>>>

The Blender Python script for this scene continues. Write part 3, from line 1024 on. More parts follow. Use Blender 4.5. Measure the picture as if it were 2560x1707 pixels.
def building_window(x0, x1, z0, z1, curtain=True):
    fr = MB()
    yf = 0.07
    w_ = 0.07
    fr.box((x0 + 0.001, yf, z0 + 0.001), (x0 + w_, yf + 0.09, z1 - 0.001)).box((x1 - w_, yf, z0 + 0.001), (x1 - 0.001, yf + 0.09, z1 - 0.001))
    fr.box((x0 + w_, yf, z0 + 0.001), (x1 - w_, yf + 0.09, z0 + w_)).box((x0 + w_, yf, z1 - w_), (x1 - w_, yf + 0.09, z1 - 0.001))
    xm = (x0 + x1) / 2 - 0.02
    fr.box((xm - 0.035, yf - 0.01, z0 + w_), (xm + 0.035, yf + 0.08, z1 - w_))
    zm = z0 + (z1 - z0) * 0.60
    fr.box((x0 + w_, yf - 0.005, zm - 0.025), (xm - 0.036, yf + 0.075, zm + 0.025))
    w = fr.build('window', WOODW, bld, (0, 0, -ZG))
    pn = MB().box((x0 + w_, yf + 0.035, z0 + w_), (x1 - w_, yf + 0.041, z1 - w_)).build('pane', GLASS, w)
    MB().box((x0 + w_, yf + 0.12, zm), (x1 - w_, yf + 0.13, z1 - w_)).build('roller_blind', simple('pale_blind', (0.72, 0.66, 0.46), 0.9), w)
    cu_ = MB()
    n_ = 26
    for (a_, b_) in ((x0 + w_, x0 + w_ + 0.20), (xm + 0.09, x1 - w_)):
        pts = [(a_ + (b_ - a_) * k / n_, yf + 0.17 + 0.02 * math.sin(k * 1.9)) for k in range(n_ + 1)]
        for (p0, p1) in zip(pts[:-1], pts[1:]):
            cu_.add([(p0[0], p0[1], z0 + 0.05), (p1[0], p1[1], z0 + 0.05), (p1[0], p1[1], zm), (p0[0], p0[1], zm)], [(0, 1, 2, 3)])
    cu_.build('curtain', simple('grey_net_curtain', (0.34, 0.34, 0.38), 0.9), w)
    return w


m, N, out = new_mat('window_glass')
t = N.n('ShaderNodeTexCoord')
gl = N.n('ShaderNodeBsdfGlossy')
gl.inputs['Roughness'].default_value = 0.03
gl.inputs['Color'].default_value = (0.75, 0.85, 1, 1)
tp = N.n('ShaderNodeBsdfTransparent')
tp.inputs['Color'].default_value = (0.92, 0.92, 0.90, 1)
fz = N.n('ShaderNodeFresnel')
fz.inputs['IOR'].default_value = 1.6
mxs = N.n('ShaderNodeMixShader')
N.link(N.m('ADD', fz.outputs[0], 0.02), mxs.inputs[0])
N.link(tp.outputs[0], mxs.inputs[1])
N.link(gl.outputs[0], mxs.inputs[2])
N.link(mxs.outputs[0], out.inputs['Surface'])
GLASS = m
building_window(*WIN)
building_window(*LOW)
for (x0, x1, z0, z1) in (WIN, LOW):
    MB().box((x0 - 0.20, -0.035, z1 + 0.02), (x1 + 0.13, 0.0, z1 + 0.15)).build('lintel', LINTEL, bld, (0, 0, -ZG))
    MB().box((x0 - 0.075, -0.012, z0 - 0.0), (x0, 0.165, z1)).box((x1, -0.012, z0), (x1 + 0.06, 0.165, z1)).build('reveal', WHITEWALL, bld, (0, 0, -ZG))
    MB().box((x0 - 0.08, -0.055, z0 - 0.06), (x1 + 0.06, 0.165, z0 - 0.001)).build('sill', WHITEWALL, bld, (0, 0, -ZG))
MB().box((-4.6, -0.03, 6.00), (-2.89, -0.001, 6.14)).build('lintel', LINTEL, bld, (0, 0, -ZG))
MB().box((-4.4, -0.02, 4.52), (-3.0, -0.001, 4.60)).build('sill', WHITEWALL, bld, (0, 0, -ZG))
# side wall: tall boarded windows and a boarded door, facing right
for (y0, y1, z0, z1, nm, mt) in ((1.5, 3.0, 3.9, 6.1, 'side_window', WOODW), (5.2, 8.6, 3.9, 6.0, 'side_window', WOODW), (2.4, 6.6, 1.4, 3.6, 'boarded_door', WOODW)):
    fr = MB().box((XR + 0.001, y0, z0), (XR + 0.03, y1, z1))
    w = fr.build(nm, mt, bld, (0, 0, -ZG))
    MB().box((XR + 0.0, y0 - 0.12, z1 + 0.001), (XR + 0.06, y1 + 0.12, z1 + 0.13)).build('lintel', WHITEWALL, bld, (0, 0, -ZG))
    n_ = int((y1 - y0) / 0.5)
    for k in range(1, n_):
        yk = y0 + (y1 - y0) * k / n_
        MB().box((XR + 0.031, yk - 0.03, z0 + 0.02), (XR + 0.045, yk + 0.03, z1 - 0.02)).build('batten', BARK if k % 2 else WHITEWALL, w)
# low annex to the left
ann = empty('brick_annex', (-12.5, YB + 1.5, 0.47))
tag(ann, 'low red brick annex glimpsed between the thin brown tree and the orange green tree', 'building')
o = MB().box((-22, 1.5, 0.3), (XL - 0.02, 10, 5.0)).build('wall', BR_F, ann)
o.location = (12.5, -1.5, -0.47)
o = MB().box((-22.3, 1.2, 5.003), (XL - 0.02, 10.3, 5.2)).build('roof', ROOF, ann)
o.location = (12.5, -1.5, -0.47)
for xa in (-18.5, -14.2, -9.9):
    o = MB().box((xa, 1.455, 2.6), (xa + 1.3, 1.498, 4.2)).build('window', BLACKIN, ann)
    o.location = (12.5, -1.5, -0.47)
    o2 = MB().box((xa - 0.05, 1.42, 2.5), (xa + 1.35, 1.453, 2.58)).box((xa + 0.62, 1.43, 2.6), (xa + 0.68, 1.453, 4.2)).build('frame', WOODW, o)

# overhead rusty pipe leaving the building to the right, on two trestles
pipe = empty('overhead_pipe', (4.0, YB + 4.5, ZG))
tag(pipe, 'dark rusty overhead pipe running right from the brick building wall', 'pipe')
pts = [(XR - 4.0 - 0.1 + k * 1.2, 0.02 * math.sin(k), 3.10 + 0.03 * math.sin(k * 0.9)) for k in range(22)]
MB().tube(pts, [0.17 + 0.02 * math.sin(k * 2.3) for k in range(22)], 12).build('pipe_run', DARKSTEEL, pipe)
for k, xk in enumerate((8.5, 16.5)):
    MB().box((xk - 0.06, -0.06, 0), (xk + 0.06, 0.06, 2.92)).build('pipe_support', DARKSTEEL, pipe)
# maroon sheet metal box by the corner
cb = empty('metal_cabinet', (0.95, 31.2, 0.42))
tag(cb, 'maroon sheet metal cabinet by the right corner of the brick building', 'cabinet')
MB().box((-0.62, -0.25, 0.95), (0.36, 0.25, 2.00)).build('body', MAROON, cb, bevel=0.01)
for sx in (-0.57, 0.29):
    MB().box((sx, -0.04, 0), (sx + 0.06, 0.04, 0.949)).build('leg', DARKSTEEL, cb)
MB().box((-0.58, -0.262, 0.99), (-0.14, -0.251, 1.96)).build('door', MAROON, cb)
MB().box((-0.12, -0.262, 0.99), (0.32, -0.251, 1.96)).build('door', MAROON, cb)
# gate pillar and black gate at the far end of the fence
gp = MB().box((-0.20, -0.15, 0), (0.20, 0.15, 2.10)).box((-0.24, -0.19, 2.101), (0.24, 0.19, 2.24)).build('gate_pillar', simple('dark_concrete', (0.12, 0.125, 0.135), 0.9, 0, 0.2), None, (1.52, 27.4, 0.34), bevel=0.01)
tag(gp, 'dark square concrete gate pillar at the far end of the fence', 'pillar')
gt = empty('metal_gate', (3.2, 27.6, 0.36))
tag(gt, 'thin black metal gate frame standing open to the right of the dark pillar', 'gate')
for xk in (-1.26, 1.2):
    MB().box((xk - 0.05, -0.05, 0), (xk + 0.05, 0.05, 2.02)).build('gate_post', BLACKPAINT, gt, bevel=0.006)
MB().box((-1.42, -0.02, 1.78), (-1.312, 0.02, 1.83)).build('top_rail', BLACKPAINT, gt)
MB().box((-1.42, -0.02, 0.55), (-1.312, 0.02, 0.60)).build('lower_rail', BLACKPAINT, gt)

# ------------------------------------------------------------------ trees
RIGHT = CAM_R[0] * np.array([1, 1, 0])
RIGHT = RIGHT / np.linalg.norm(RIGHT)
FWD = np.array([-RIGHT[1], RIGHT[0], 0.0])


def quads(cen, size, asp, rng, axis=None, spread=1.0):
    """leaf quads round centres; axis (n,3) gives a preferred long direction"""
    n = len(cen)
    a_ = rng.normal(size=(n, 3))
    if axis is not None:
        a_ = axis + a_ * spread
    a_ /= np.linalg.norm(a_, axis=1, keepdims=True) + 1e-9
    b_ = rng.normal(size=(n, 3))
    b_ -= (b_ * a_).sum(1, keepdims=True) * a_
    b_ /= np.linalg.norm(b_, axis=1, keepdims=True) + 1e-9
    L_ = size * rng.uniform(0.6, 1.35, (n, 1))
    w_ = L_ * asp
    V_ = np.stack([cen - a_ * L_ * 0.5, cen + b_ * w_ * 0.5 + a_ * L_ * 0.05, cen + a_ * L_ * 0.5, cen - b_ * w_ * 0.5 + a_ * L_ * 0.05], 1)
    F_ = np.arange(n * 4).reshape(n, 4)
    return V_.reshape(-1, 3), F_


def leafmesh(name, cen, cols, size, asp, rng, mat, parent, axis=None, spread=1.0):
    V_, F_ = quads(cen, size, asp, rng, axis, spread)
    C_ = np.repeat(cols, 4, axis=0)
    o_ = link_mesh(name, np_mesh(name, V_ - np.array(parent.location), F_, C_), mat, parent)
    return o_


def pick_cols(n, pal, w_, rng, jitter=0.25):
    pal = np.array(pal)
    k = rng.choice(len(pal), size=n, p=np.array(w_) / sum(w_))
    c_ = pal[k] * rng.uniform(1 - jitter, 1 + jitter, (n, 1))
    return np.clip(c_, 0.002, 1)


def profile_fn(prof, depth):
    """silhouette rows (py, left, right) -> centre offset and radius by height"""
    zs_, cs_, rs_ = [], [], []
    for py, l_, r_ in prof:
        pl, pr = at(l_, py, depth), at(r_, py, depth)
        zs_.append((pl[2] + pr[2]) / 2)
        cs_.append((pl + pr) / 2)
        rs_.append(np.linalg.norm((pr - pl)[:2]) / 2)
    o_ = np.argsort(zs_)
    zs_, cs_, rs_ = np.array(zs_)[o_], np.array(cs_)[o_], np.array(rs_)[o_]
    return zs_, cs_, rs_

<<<

### Exercise directions:
Give only the count of lines in the data that include the string "from".

### Output for this exercise:
2